On 7 May 2025, the European Securities and Markets Authority (ESMA) published its Final Report on, among other things, technical advice concerning EU Market Abuse Regulation (MAR) provisions that have been amended pursuant to the EU Listing Act. These amendments will be effective on 5 June 2026 and relate to:
- disclosure of inside information in a protracted process; and
- conditions to delay disclosure of inside information.
ESMA’s technical advice seeks to enhance harmonisation with respect to these matters. In our view, ESMA’s proposal provides useful guidance, particularly insofar as it is more concrete than guidance that a number of competent national authorities have historically provided. The European Commission is required to adopt delegated acts related to ESMA’s technical advice by July 2026.
With respect to issuers with two tier board structures, as in the case of German corporations, ESMA has helpfully clarified that when the moment of disclosure refers to a decision taken by the issuer, it refers to the moment when supervisory board has adopted the decision. Whenever the supervisory board is to endorse the decision of the management board, the issuer’s internal decision-making process should foresee for the decision of the first to be taken as soon as possible to ensure a timely disclosure.
In response to respondents’ concerns raised in the consultation process, ESMA has removed takeovers from the list initially proposed in its Consultation Paper on this topic. In this regard, EMSA acknowledged that communications on bids before their public announcement could conflict with Takeover Directive provisions, which already provide specific safeguards for market integrity, including under implementing national laws.
CONDITIONS TO DELAY DISCLOSURE OF INSIDE INFORMATION
The current requirement under Article 17(4)(b) of MAR that the delay of disclosure of inside information to the public must not be likely to mislead the public will be replaced with a requirement that the inside information intended to be delayed must not be in contrast with the latest public announcement or other communication by the issuer concerning the same matter. The European Commission is empowered to adopt a delegated act to set out a non-exhaustive list of situations in which this applies.
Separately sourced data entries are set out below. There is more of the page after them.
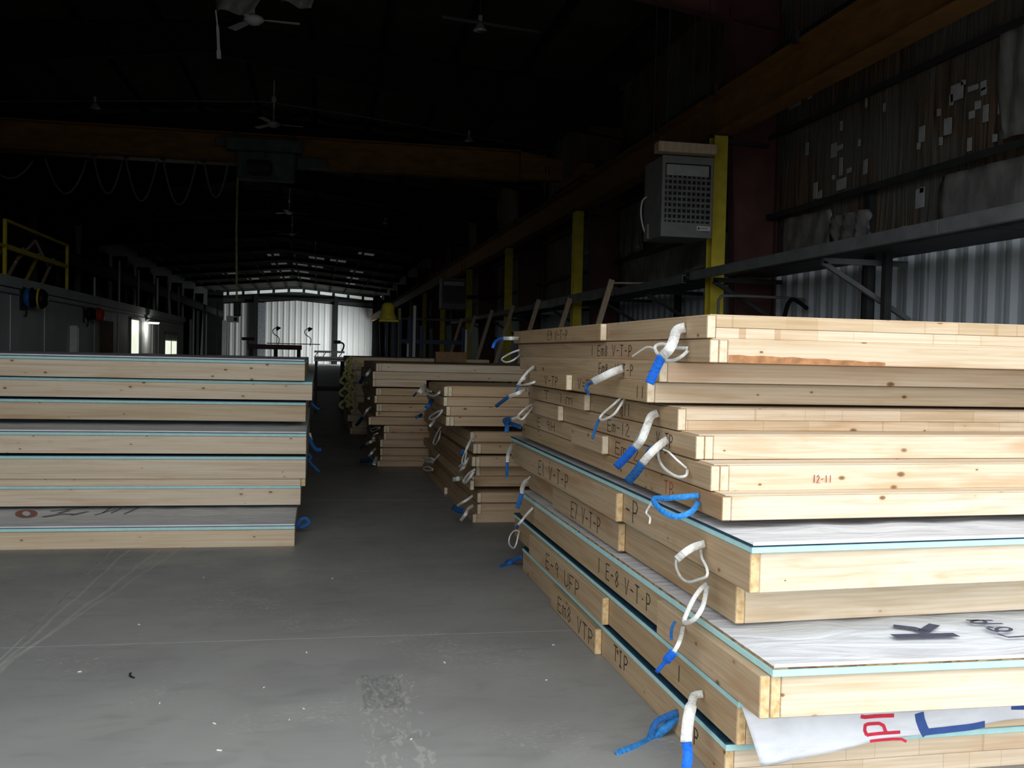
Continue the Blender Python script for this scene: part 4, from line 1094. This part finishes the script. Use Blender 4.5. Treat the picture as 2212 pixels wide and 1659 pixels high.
# ---- stack C, the middle stack right behind the big one
GC = 'timber wall panels in the low middle stack behind the right-hand stack'
C_ = [(959, 835, 856), (958, 858, 877), (964, 878, 898), (963, 900, 920), (1022, 936, 958), (1022, 959, 980), (1028, 986, 1008), (1035, 1012, 1033), (1020, 1034, 1055), (1031, 1065, 1086), (1031, 1089, 1111), (1021, 1111, 1130)]
CY = 8.96
for i, (u, a, b) in enumerate(C_):
    lo, hi = at(u, b, 1, CY), at(u, a, 1, CY); z0 = max(0, lo.z); h = min(hi.z - z0, .092)
    up = i < 4
    dbl = i in (0, 3, 5)
    ln = 1.3 if up else 4.1
    lab = (nth[i] if i < 11 else 'lowest') + ' panel of the middle stack behind the tall right-hand stack' + (', upper part jutting left' if up else '')
    outr = ()
    if i in (6, 8): outr = ((CY - .0, CY + 3.2),)
    if i == 11: outr = ((CY + 1.8, CY + 4.1),)
    yy = CY + (.18 if i in (4, 7) else .0) + (0 if i not in (8,) else .12)
    panel(lab, GC, x0=lo.x, x1=4.2, y0=yy, y1=CY + ln + .1 * (i % 3), z0=z0, h=h, WX=WD, double=dbl, outer=outr if i != 8 else ((CY - .12, CY + 3),), s=.0)

# ---- stack B, farther stack
GB = 'timber wall panels in the farther middle stack'
B_ = [(812, 785, 801.5), (805, 803, 819), (805, 819.7, 835), (812, 839, 853.5), (809, 855, 870.5), (813, 873, 888.5), (812, 890, 899.8), (796, 901, 917.5), (829, 920, 934), (829, 935.5, 949.7), (821, 950.4, 966), (821, 968.5, 984), (821, 985.5, 995), (815, 996, 1008)]
BYY = 13.41
for i, (u, a, b) in enumerate(B_):
    lo, hi = at(u, b, 1, BYY), at(u, a, 1, BYY); z0 = max(0, lo.z); h = min(hi.z - z0, .1)
    lab = (nth[i] if i < 13 else 'lowest') + ' panel of the farther middle stack beside the dark aisle'
    x1 = 4.0 if i < 2 else (1.44 if i == 2 else 3.6)
    panel(lab, GB, x0=lo.x, x1=x1, y0=BYY + (.05 if i in (6,) else 0), y1=BYY + 3.6 + .1 * (i % 3), z0=z0, h=h, WX=WD if i > 2 else WX, double=i in (0, 3, 5, 8), s=.0)

# ---- stack D, a dark stack beyond B
GD = 'dark timber wall panels in the farthest stack'
for i in range(12):
    z0 = i * .119; x0 = .60 + .05 * sin(i * 2.2)
    panel(('lowest' if i == 0 else nth[11 - i]) + ' panel of the dark farthest stack', GD, x0=x0, x1=3.2, y0=18.6 + .1 * (i % 2), y1=23, z0=z0, h=.114, s=0)
tb = thing('timber_block', 'brown timber block lying on top of the farther middle stack', 'block', (2.0, 15, 1.39))
b0 = at(938, 784, 1, 15.4); b1 = at(1006, 760, 1, 15.4)
zb_ = 1.555 - (785 - 762) * 13.41 / 2150 + .0
for q in range(2): MB().cbox(b0.x + .01, b1.x, 15.3 + q * .1, 15.39 + q * .1, 1.397, 1.56, .004).build('block_layer', BOXM, tb)

yb = thing('strap_bundle', 'pale yellow-green bundle of ragged straps hanging in the dark aisle', 'straps', (.6, 17.9, .7))
cols = random.Random(3)
for i in range(16):
    t = i / 15; u = 752 + 6 * sin(i * 1.7) + (8 if i < 3 else 0); v = 772 + i * 6.6
    a = at(u, v, 1, 18.0); k = (1 if i % 2 else -1)
    MB().ribbon(smoothpath([a, a + Vector((.06 * k, -.03, -.03)), a + Vector((.10 * k, -.02, -.10)), a + Vector((.03 * k, 0, -.15))]), .045, .006, (.2 * k, -1, .3)).build('strap_loop', YGRN, yb)
MB().ribbon(smoothpath([at(760, 770, 1, 18.03), at(755, 800, 1, 18.05), at(756, 850, 1, 18.05), at(750, 880, 1, 18.05)]), .06, .01, (0, -1, 0)).build('strap_band', YGRN, yb)


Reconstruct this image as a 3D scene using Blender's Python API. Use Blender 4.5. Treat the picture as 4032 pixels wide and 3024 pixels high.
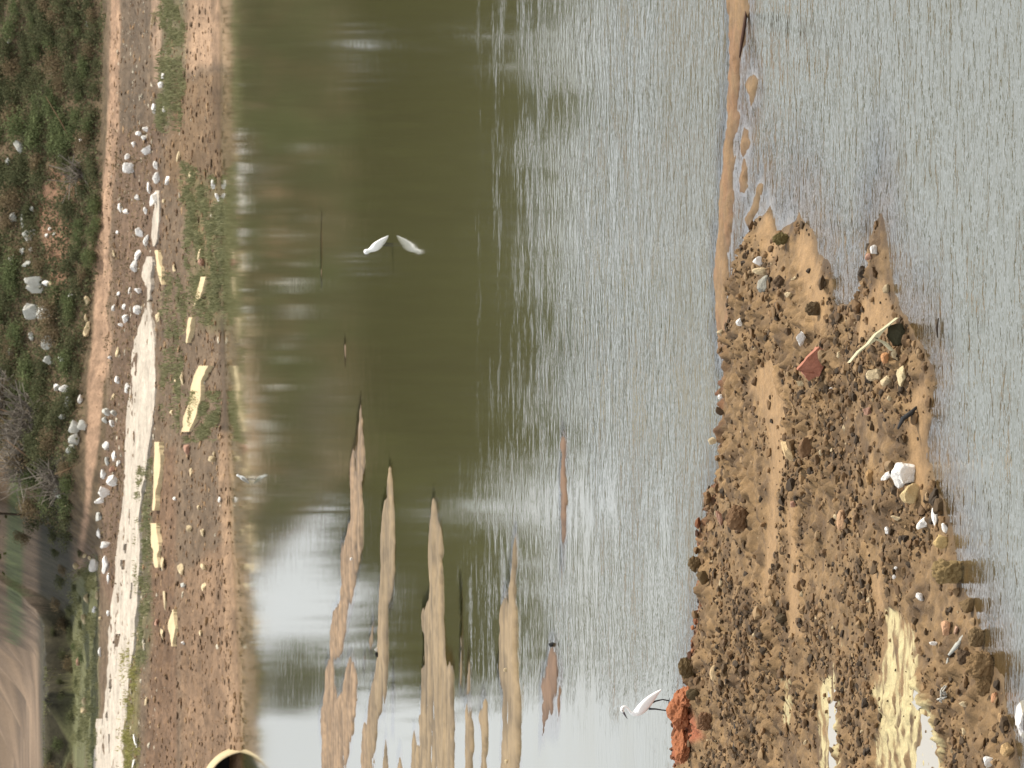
import bpy, math, random
import numpy as np
from mathutils import Vector, Matrix
for o in list(bpy.data.objects): bpy.data.objects.remove(o)
sc = bpy.context.scene
COL = sc.collection
R = math.radians

# ------------------------------------------------------------------ camera
F = 18000.0          # focal length in photograph pixels (4032 wide)
HC = 7.0             # the photographer stands 7 m above the river
PITCH = math.atan((2016 + 100) / F)
cam_d = bpy.data.cameras.new('camera'); cam = bpy.data.objects.new('camera', cam_d); COL.objects.link(cam)
cam_d.sensor_width = 36.0; cam_d.lens = F / 4032 * 36.0
cam_d.clip_start = 1.0; cam_d.clip_end = 9000
FW = np.array([0, math.cos(PITCH), -math.sin(PITCH)])
UP = np.array([0, math.sin(PITCH), math.cos(PITCH)])
RT = np.array([1.0, 0, 0])
# the phone was held on its side: the world's up points to the picture's left
cx, cy, cz = -UP, RT, -FW
cam.matrix_world = Matrix(((cx[0], cy[0], cz[0], 0), (cx[1], cy[1], cz[1], 0), (cx[2], cy[2], cz[2], HC), (0, 0, 0, 1)))
cam_d.dof.use_dof = True; cam_d.dof.focus_distance = 42.0; cam_d.dof.aperture_fstop = 9.0
sc.camera = cam

# ------------------------------------------------------------------ world, sun, exposure
SUN_EL, SUN_AZ = R(55), R(76)       # azimuth from +Y (far side) towards +X
w = bpy.data.worlds.new('World'); sc.world = w; w.use_nodes = True
nt = w.node_tree; nt.nodes.clear()
sky = nt.nodes.new('ShaderNodeTexSky'); sky.sky_type = 'NISHITA'; sky.sun_disc = False
sky.sun_elevation = SUN_EL; sky.sun_rotation = SUN_AZ
sky.dust_density = 5.0; sky.air_density = 1.0; sky.ozone_density = 1.0
tc = nt.nodes.new('ShaderNodeTexCoord')
mp = nt.nodes.new('ShaderNodeMapping'); mp.inputs['Scale'].default_value = (1, 1, 4)
cn = nt.nodes.new('ShaderNodeTexNoise'); cn.inputs['Scale'].default_value = 3.0; cn.inputs['Detail'].default_value = 5
cr = nt.nodes.new('ShaderNodeMapRange'); cr.inputs[1].default_value = 0.3; cr.inputs[2].default_value = 0.65; cr.inputs[3].default_value = 0.55; cr.inputs[4].default_value = 1.0
mx = nt.nodes.new('ShaderNodeMix'); mx.data_type = 'RGBA'
mx.inputs[7].default_value = (10.9, 11.2, 11.6, 1)          # thin white cloud over the hazy sky
bg = nt.nodes.new('ShaderNodeBackground'); bg.inputs['Strength'].default_value = 0.10
wo = nt.nodes.new('ShaderNodeOutputWorld')
L = nt.links.new
L(tc.outputs['Generated'], mp.inputs['Vector']); L(mp.outputs[0], cn.inputs['Vector']); L(cn.outputs[0], cr.inputs[0])
L(cr.outputs[0], mx.inputs[0]); L(sky.outputs[0], mx.inputs[6]); L(mx.outputs[2], bg.inputs[0]); L(bg.outputs[0], wo.inputs[0])

sd = bpy.data.lights.new('sun', 'SUN'); sun = bpy.data.objects.new('sun', sd); COL.objects.link(sun)
sd.energy = 4.2; sd.angle = R(0.6); sd.color = (1.0, 0.93, 0.82)
sdir = Vector((math.sin(SUN_AZ) * math.cos(SUN_EL), math.cos(SUN_AZ) * math.cos(SUN_EL), math.sin(SUN_EL)))
sun.rotation_euler = sdir.to_track_quat('Z', 'Y').to_euler(); sun.location = (20, 20, 60)
sc.view_settings.view_transform = 'Standard'; sc.view_settings.look = 'None'
sc.view_settings.exposure = 0.22; sc.view_settings.gamma = 1.0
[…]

In its Final Report, ESMA has proposed the adoption of a non-exhaustive list specifying that situations in which inside information must not be in contrast with the latest public announcement or other communication apply to inside information regarding:
- a material change to forecasted financial results or business objectives previously announced by the issuer (e.g. profit warnings or earnings surprises);
- a material change to the environmental or social impact of a project or product that the issuer previously publicly announced (e.g. environmental targets likely not to be met);
- the financial viability of an issuer where materially different information regarding its financial strength was publicly announced (e.g. need for capital increase or extraordinary bonds issuance);
- the results or the deadlines of a product or a project in development not being met where the issuer publicly announced those results or deadlines; and
- a material change to a previously publicly announced capital structure operation (e.g. significant modification in the issuance of financial instruments).